Menckens Ghost
Wacky, Whiney, Warped Women in Arizona Highways  

TUCSON - No doubt, the percentage of American women who are wacky equals the percentage of American men who are wacky, a percentage that seems to be growing by the day in this age of perpetual grievances, identity politics, virtue-signaling, and causes du jour.  But the focus of this commentary will be on wacky women, and in particular, two women who recently wrote letters to the editor of Arizona Highways magazine.

Known for its award-winning photography, Arizona Highways features sights, attractions and stories about Arizona, with a focus on the outdoors and the state's natural beauty.  The magazine is a place to escape from the humdrum of daily life, the commercialization of every aspect of human existence, and the nastiness, partisanship, tribalism, and depressing stupidity and hypocrisy of Americans, especially college-educated millennials, about politics, history and economics.

Opening Arizona Highways is akin to entering a cathedral or temple for quiet contemplation. 

To continue with this metaphor, the letters to the editor were akin to two women entering a holy place while screaming obscenities, as if possessed by a demon that only they could see.

The letter to the editor from one of the two women was in response to a feature story in the previous edition about people who hiked and climbed in beautiful but remote and dangerous places.  A woman and her boyfriend were two of the people spotlighted in the story.  The woman had taken her boyfriend's lead in a hike, and the couple ended up having to spend an unplanned night outdoors without food.  Here's the letter:   

"I was deeply upset by No Exit Route.
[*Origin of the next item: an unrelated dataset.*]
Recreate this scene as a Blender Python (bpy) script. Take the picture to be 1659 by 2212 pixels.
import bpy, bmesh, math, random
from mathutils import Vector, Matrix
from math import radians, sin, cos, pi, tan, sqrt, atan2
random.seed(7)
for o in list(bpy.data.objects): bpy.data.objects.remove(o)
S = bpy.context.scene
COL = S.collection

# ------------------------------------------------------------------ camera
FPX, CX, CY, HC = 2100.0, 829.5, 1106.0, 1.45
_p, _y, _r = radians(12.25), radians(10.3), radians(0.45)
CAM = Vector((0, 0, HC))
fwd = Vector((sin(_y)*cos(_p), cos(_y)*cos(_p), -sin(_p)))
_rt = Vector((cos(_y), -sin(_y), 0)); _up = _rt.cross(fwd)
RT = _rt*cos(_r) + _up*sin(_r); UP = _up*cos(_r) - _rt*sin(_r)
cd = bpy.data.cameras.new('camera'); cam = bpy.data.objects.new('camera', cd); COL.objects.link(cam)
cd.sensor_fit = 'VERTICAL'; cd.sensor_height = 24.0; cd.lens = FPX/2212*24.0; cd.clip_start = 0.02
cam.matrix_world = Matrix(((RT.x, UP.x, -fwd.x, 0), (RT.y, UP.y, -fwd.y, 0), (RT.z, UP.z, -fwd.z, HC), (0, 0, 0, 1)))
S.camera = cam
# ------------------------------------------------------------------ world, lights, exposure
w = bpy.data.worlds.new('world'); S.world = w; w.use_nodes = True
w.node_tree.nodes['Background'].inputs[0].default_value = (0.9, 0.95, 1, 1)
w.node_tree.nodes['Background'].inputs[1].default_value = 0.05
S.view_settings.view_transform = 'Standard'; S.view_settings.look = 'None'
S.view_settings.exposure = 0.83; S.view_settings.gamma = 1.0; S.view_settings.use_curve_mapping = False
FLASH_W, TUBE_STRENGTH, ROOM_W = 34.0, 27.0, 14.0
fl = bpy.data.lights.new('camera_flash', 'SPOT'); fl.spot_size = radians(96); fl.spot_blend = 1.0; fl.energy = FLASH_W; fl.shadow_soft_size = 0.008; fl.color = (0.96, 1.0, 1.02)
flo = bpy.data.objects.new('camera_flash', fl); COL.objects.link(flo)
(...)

Women in the outdoor industry are continually struggling to be taken seriously, and choosing to elevate the voice of a woman who follows her boyfriend so blindly that she doesn't even take a granola bar as she rappels off a cliff isn't exciting, it's upholding stereotypes of women in the outdoor industry. Please consider your platform when choosing stories and voices, as I look forward to hearing about women who do things that reflect bold leadership."

 - Liz Pederson, Cottonwood, AZ

Well, Liz, I'm deeply upset that you were deeply upset over a woman following her boyfriend instead of vice versa, and over the outdoor industry engaging in stereotypes.  Thank goodness you don't engage in stereotypes.  And thank goodness my totally liberated wife of 36 years doesn't think like you.  She takes the lead in activities that she's good at and has an interest in, and she let's me take the lead in activities that I'm good at and have an interest in.  It's called division of labor, specialization, mutual respect, compromise and give and take.

Liz, to take a hypothetical example of such mutuality, if you and I were spouses and I didn't kill myself, I could help you in improving your bad writing and you could help me in learning how to make mountains out of molehills. 

Regarding the so-called outdoor industry, my wife and I shop for outdoor clothes at REI and Summit Hut, both of which have an equal representation of female and male sales clerks and outdoor experts, as well as equal floor space between female and male clothes and shoes.  As such, I don't know what the hell you're talking about.

In any event, Liz, I pray that Arizona Highways doesn't become cowed like other media into trying to appease gender fanatics like you.

* * *

The other letter to the editor by the other woman was in response to an article about a volunteer group that cleans up public lands, picking up litter, trash, appliances, car parts, and other debris increasingly thrown out by an increasing number of Americans who, judging by their behavior, have no civic pride but an abundance of hatred for their country.  Instead of thanking the group, the woman wrote this:

"I've just finished reading They Clean Up Nicely. My question is obvious: Why are the Keep Nature Wild volunteers using plastic bags to collect plastic? I was hoping the article would mention the group's use of biodegradable cellophane bags, but no luck. Can you clarify this for me?"

 - Michelle Myers, Sun City, AZ


Dear Michelle:  I took your letter personally.  You see, my wife and I pick up litter and trash, including drug paraphernalia, on our daily five-mile walks.  We carry used plastic supermarket bags for this purpose, because they fit easily in our pockets when empty, have handles that make them easy to carry when full, don't leak when wet goo is put in them, and can be tied tightly before discarding full ones in dumpsters along our walk so we don't have to lug trash around for miles.

Yes, Michelle, we know that the bags and their contents end up in a landfill, but in our way of thinking, this is better than leaving litter and trash on the side of the road made of materials that can take centuries to decompose and often end up in storm drains and washes, and from there into water supplies (and if along a coast, into the ocean).

Anyway, Michelle, I'm sorry that you disapprove of our community efforts and am sure that your efforts put ours to shame.  I can only hope that you meet Liz some day and go on a long hike with her and maybe even marry her, as both of you deserve each other and could spend the rest of your lives tormenting each other.